Life Lessons
The Things My Dad Gave Me
Hard work, cold Bud, and denim tuxedos
My dad bought his Bunton Lawn Lark lawn mower in 1968. It was a beast of a machine. It was self-propelled and had 36 inches of double spinning blades that made short work of whatever was in its path.
He bought it when he and Mom moved into their “forever home” on Spring Drive. The house, where I was born and lived until I was 18 years old, had more than enough grass to warrant it. As a kid, cutting that grass seemed like an all-day ordeal. It wasn’t quite that bad, but the Lawn Lark definitely made it easier.
Our front yard was the best sledding hill in Louisville. It brought kids from miles around every time there was so much as a dusting. We were lucky to have any grass left whatsoever after back-to-back major winter storms dumped a couple feet of snow in 1977 and ’78.
It was during one of those years that I watched Kent Wernert hit warp speed over the drop off at the bottom of the hill and careen into the side of a city TARC bus. I thought for sure he was dead, but he’s very much alive to this day. Like most kids, he must have been made of rubber.
It was watching my dad cut that grass that convinced me he was the strongest man in the world. On at least a few occasions he wore a ridiculously bad outfit to cut the grass, including bell bottom jeans and an old denim shirt with the sleeves cut off. That shirt revealed what I thought were the biggest biceps I would ever see on a human. I was sure he could lift the Lawn Lark with one arm.
When he worked in the yard he never seemed to tire. It was as if he could have done it all day long, getting more and more joy out of the process the longer he spent on it. I’m sure that’s not how he felt, but that’s how I remember it.
When Dad groomed that yard he was not only maintaining its pristine sledding features, but was also preserving his driving range. He used to hit golf balls from the top of the hill down toward Spring Drive. Instead of shagging them, he’d often walk to the bottom and just hit them back up toward the house. I remember cowering in fear as ball after ball whacked the stucco on the outside of the house. Miraculously I don’t think he ever broke a window.

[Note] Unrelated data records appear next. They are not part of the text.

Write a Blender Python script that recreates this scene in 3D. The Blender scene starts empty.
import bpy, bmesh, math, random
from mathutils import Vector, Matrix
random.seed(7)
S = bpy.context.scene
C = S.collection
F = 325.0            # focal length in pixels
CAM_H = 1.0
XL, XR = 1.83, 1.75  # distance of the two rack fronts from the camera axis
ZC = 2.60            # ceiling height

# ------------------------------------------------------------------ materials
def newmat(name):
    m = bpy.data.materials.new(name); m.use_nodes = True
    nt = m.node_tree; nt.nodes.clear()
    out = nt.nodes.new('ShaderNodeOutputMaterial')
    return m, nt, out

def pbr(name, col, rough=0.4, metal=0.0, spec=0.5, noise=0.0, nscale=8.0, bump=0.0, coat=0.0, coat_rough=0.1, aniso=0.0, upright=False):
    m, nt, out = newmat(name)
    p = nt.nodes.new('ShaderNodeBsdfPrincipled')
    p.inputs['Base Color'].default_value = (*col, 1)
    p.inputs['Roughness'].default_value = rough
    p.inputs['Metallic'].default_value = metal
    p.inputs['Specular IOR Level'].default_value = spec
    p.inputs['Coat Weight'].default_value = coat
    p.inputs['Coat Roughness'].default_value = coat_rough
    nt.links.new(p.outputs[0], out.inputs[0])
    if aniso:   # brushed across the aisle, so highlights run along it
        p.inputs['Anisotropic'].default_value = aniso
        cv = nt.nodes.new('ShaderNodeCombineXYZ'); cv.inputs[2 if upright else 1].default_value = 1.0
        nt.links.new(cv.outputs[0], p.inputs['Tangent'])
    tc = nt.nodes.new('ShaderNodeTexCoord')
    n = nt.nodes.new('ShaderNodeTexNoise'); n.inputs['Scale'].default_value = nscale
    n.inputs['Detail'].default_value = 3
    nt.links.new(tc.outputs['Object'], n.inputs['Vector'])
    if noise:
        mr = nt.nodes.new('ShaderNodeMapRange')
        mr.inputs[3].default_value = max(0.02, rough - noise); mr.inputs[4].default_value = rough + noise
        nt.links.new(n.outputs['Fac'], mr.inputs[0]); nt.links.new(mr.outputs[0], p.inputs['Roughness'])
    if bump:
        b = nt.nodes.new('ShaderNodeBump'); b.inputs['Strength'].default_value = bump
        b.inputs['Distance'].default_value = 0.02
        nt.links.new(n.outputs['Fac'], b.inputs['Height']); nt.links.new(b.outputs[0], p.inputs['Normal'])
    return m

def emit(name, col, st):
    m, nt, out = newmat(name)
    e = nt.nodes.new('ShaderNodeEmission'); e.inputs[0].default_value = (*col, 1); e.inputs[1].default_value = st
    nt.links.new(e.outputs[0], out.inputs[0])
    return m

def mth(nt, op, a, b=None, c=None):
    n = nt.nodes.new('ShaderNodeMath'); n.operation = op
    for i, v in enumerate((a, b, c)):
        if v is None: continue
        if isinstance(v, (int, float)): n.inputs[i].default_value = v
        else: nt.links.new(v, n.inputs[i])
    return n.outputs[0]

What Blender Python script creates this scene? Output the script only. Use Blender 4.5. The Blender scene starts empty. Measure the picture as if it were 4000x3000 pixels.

When I turned 12 my dad taught me how to cut grass. I’m sure he knew that for the most part this was his retirement from the grass business. Over the next six years I spent more hours than I could count walking back and forth across that front hill. I was never as good at it as he was.
One of the things my dad gave me was an appreciation for a crisp, teeth-cracking-cold Budweiser after a long yard session. There is still nothing better to this day than just absolutely crushing one after a couple hours in the back yard.
I’m guessing that, like me, he came to despise cutting grass after doing it for so many years. Some guys like the repetition; they’re able to treat yard work as a stress reliever. I am not one of those guys.
Maybe that’s why, when Dad gave me the Lawn Lark when my wife and I moved into our own forever home I wasn’t quite sure what to do with it. I cut the grass with it a couple times, but instead of the smooth-running, grass-eating machine I remembered as a kid it was more of an unwieldy, difficult-to-maneuver behemoth with a mind of its own.
He had put a new engine on it and stenciled my son’s name across the front in neon yellow spray paint, in hopes that eventually he would use it to start a landscaping empire. He didn’t, nor did I, so it sat largely unused in my garage for years.
Fortunately, one of the things my dad gave me was a sentimental attachment to some of the most crisp memories of my youth. So it was natural that for years I couldn’t envision parting ways with the Lawn Lark. It was as if when I let it go I would lose the memory of the strongest man in the world cutting grass, shanking golf balls, or drinking cold beer.
After much-needed cajoling by my wife I finally agreed to part with the Lawn Lark on the same day that Ed Asner died. I’m not usually a blubbery mess when celebrities pass away, but Ed Asner resembled my dad so much that in my mind they had essentially become the same person. So it was already a tough day.
As I cleaned out the garage and waited for the Lawn Lark to get picked up by its new owner, big fat tears kept spilling over my eyelids, intermingling with a face full of sweat caused by the unbearable humidity that never seems to retreat this time of year. I was a salty mess.
The new owner was a guy named Brad. He works at a lawn mower repair shop, and planned to restore the Lawn Lark to its former glory. As I talked to him I envisioned it eventually landing in somebody’s hands who loves cutting grass more than I do, who might actually turn it into the foundation of a landscaping enterprise that enables them to do something really important with the money.
Despite secretly wishing I could have just kept it forever, as I watched the Lawn Lark pull away in the back of a red pickup truck I realized that having it gone would not in any way make the memories of my dad in a sleeveless denim shirt and bell bottom jeans fade.
In fact, the process of letting it go made those memories clearer and more resonant than they had ever been. What a gift my dad gave me.